TASK TO CARRY OUT: Reproduce the following material exactly, including every line.

COLLECTED MATERIAL:
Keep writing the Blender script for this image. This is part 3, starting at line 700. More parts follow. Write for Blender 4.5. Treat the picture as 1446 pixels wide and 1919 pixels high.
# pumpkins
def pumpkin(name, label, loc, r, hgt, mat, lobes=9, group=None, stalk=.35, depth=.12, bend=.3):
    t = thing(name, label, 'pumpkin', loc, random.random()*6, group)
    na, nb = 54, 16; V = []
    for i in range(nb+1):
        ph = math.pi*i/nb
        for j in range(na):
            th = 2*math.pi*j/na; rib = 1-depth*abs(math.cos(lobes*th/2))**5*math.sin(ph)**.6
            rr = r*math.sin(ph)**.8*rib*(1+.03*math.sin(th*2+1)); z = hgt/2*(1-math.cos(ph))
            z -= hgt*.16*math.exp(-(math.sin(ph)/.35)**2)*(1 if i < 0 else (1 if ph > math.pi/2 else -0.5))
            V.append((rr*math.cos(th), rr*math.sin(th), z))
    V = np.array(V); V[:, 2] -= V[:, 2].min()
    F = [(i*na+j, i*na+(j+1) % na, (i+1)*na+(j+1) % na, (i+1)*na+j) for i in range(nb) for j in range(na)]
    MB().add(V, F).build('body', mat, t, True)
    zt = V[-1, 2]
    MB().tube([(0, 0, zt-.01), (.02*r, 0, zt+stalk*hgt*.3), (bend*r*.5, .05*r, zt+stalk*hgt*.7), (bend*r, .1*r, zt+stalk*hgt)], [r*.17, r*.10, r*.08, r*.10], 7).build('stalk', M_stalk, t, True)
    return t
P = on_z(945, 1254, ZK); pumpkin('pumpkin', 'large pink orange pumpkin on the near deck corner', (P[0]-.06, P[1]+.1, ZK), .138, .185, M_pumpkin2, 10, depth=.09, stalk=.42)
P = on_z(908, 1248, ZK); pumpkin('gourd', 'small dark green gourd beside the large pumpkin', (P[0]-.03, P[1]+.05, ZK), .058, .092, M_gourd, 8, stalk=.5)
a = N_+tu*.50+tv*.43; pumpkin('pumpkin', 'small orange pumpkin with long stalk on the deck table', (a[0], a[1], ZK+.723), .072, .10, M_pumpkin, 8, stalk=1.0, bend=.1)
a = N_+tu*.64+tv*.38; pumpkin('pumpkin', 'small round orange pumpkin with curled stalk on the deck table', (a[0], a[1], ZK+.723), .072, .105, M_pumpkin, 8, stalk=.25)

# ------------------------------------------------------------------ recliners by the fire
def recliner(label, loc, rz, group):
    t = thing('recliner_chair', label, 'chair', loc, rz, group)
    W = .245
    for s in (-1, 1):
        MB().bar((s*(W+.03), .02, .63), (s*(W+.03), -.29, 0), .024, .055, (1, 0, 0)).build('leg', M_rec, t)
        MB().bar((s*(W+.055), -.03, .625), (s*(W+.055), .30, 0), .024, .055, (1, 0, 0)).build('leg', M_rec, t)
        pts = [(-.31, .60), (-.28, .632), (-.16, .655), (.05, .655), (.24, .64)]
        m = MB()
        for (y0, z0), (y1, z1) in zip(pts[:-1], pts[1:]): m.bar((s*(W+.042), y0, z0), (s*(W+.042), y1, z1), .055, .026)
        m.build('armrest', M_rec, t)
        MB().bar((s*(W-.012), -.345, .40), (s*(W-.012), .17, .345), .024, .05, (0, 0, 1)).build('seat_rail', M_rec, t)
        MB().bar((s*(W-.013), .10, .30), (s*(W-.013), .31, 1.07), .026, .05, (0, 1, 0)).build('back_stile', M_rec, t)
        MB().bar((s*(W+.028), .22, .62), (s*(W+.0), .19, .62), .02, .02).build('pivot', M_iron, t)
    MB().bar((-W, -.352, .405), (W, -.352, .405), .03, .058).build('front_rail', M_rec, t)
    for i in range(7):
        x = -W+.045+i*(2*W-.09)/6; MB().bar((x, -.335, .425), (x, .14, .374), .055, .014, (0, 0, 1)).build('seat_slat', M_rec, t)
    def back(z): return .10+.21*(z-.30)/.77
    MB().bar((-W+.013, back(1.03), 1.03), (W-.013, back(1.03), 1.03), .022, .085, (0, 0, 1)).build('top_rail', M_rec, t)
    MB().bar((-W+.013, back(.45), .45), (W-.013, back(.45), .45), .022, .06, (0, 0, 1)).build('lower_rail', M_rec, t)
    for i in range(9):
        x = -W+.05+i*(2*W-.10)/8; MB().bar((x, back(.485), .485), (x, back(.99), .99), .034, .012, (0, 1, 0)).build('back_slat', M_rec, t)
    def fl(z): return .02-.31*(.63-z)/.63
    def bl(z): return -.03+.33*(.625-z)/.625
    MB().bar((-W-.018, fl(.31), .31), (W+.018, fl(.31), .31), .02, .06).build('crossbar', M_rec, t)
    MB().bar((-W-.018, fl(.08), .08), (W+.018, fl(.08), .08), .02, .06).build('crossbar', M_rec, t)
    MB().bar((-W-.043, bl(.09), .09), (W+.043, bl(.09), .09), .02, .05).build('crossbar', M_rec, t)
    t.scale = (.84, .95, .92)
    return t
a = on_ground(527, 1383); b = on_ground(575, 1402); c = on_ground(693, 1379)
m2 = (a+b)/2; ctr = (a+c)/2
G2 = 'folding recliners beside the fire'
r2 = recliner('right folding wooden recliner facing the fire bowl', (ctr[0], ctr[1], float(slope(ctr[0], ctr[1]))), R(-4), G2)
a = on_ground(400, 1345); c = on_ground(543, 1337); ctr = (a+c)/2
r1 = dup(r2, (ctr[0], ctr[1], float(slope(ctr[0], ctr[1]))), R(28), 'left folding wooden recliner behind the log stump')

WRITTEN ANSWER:
Keep writing the Blender script for this image. This is part 3, starting at line 700. More parts follow. Write for Blender 4.5. Treat the picture as 1446 pixels wide and 1919 pixels high.
# pumpkins
def pumpkin(name, label, loc, r, hgt, mat, lobes=9, group=None, stalk=.35, depth=.12, bend=.3):
    t = thing(name, label, 'pumpkin', loc, random.random()*6, group)
    na, nb = 54, 16; V = []
    for i in range(nb+1):
        ph = math.pi*i/nb
        for j in range(na):
            th = 2*math.pi*j/na; rib = 1-depth*abs(math.cos(lobes*th/2))**5*math.sin(ph)**.6
            rr = r*math.sin(ph)**.8*rib*(1+.03*math.sin(th*2+1)); z = hgt/2*(1-math.cos(ph))
            z -= hgt*.16*math.exp(-(math.sin(ph)/.35)**2)*(1 if i < 0 else (1 if ph > math.pi/2 else -0.5))
            V.append((rr*math.cos(th), rr*math.sin(th), z))
    V = np.array(V); V[:, 2] -= V[:, 2].min()
    F = [(i*na+j, i*na+(j+1) % na, (i+1)*na+(j+1) % na, (i+1)*na+j) for i in range(nb) for j in range(na)]
    MB().add(V, F).build('body', mat, t, True)
    zt = V[-1, 2]
    MB().tube([(0, 0, zt-.01), (.02*r, 0, zt+stalk*hgt*.3), (bend*r*.5, .05*r, zt+stalk*hgt*.7), (bend*r, .1*r, zt+stalk*hgt)], [r*.17, r*.10, r*.08, r*.10], 7).build('stalk', M_stalk, t, True)
    return t
P = on_z(945, 1254, ZK); pumpkin('pumpkin', 'large pink orange pumpkin on the near deck corner', (P[0]-.06, P[1]+.1, ZK), .138, .185, M_pumpkin2, 10, depth=.09, stalk=.42)
P = on_z(908, 1248, ZK); pumpkin('gourd', 'small dark green gourd beside the large pumpkin', (P[0]-.03, P[1]+.05, ZK), .058, .092, M_gourd, 8, stalk=.5)
a = N_+tu*.50+tv*.43; pumpkin('pumpkin', 'small orange pumpkin with long stalk on the deck table', (a[0], a[1], ZK+.723), .072, .10, M_pumpkin, 8, stalk=1.0, bend=.1)
a = N_+tu*.64+tv*.38; pumpkin('pumpkin', 'small round orange pumpkin with curled stalk on the deck table', (a[0], a[1], ZK+.723), .072, .105, M_pumpkin, 8, stalk=.25)

# ------------------------------------------------------------------ recliners by the fire
def recliner(label, loc, rz, group):
    t = thing('recliner_chair', label, 'chair', loc, rz, group)
    W = .245
    for s in (-1, 1):
        MB().bar((s*(W+.03), .02, .63), (s*(W+.03), -.29, 0), .024, .055, (1, 0, 0)).build('leg', M_rec, t)
        MB().bar((s*(W+.055), -.03, .625), (s*(W+.055), .30, 0), .024, .055, (1, 0, 0)).build('leg', M_rec, t)
        pts = [(-.31, .60), (-.28, .632), (-.16, .655), (.05, .655), (.24, .64)]
        m = MB()
        for (y0, z0), (y1, z1) in zip(pts[:-1], pts[1:]): m.bar((s*(W+.042), y0, z0), (s*(W+.042), y1, z1), .055, .026)
        m.build('armrest', M_rec, t)
        MB().bar((s*(W-.012), -.345, .40), (s*(W-.012), .17, .345), .024, .05, (0, 0, 1)).build('seat_rail', M_rec, t)
        MB().bar((s*(W-.013), .10, .30), (s*(W-.013), .31, 1.07), .026, .05, (0, 1, 0)).build('back_stile', M_rec, t)
        MB().bar((s*(W+.028), .22, .62), (s*(W+.0), .19, .62), .02, .02).build('pivot', M_iron, t)
    MB().bar((-W, -.352, .405), (W, -.352, .405), .03, .058).build('front_rail', M_rec, t)
    for i in range(7):
        x = -W+.045+i*(2*W-.09)/6; MB().bar((x, -.335, .425), (x, .14, .374), .055, .014, (0, 0, 1)).build('seat_slat', M_rec, t)
    def back(z): return .10+.21*(z-.30)/.77
    MB().bar((-W+.013, back(1.03), 1.03), (W-.013, back(1.03), 1.03), .022, .085, (0, 0, 1)).build('top_rail', M_rec, t)
    MB().bar((-W+.013, back(.45), .45), (W-.013, back(.45), .45), .022, .06, (0, 0, 1)).build('lower_rail', M_rec, t)
    for i in range(9):
        x = -W+.05+i*(2*W-.10)/8; MB().bar((x, back(.485), .485), (x, back(.99), .99), .034, .012, (0, 1, 0)).build('back_slat', M_rec, t)
    def fl(z): return .02-.31*(.63-z)/.63
    def bl(z): return -.03+.33*(.625-z)/.625
    MB().bar((-W-.018, fl(.31), .31), (W+.018, fl(.31), .31), .02, .06).build('crossbar', M_rec, t)
    MB().bar((-W-.018, fl(.08), .08), (W+.018, fl(.08), .08), .02, .06).build('crossbar', M_rec, t)
    MB().bar((-W-.043, bl(.09), .09), (W+.043, bl(.09), .09), .02, .05).build('crossbar', M_rec, t)
    t.scale = (.84, .95, .92)
    return t
a = on_ground(527, 1383); b = on_ground(575, 1402); c = on_ground(693, 1379)
m2 = (a+b)/2; ctr = (a+c)/2
G2 = 'folding recliners beside the fire'
r2 = recliner('right folding wooden recliner facing the fire bowl', (ctr[0], ctr[1], float(slope(ctr[0], ctr[1]))), R(-4), G2)
a = on_ground(400, 1345); c = on_ground(543, 1337); ctr = (a+c)/2
r1 = dup(r2, (ctr[0], ctr[1], float(slope(ctr[0], ctr[1]))), R(28), 'left folding wooden recliner behind the log stump')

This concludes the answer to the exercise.